Darío Fritz
En revista BiCentenario. El ayer y hoy de México, núm. 22
Las ilusiones del mundo de los adultos están iluminadas con el cambio de cada año de un cúmulo de necesidades materiales y afectivas que se comprimen la mayor parte de las veces en aspiraciones de dinero, salud y afectos correspondidos. Las de los niños, traducidas en juguetes los días 6 de enero, según la usanza occidental, se edifican a la medida del contexto en el que van construyendo sus vidas: muñecas, casitas en miniatura, manualidades, en el caso de las niñas; el balón, el carrito, un arma, en los varones. Eso ha sido lo tradicional que en el siglo XXI las nuevas tecnologías han ayudado a transformar –a la par de vaciar los bolsillos de los padres– en utensilios más sofisticados pero que no distinguen género: el videojuego, la consola de vanguardia y los celulares igualan las ilusiones femeninas y masculinas. Nuestro niño de la foto nos lleva a ese mundo que construían los adultos en la primera mitad del siglo pasado acechado por revoluciones, guerras y conflictos armados donde la propiedad de los territorios y del poder se resolvía a golpe de caballerizas, espadas y birretes bonapartistas.
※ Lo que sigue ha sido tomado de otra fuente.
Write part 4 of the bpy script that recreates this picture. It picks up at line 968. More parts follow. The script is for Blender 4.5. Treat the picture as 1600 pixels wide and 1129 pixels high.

Pocas mujeres montaban por entonces a caballo para ir a pelear, pero colaboraban muy de cerca, más por obligación que por gusto. La mirada propia que los padres depositaron sobre la ilusión del niño, hoy estaría fuera de lugar. En la imagen están puestas las ficciones de los adultos, no las de un niño. ¿Para qué guerra se debía ilusionar? La de aliados frente a nazis y fascistas estaba a la vuelta de la esquina, aunque impensable en los resultados atroces que daría. ¿Otra guerra en casa? Ya no. Las niñas de ese principio del siglo XX serían las protagonistas futuras de otras luchas mucho más saludables: por su emancipación, por alcanzar la igualdad con los hombres. La inocencia del niño transmite una mirada inteligente hacia alguien. Aquí tienen su foto, parece decir, ya déjenme con mis ilusiones infantiles que no son las de ir a la guerra.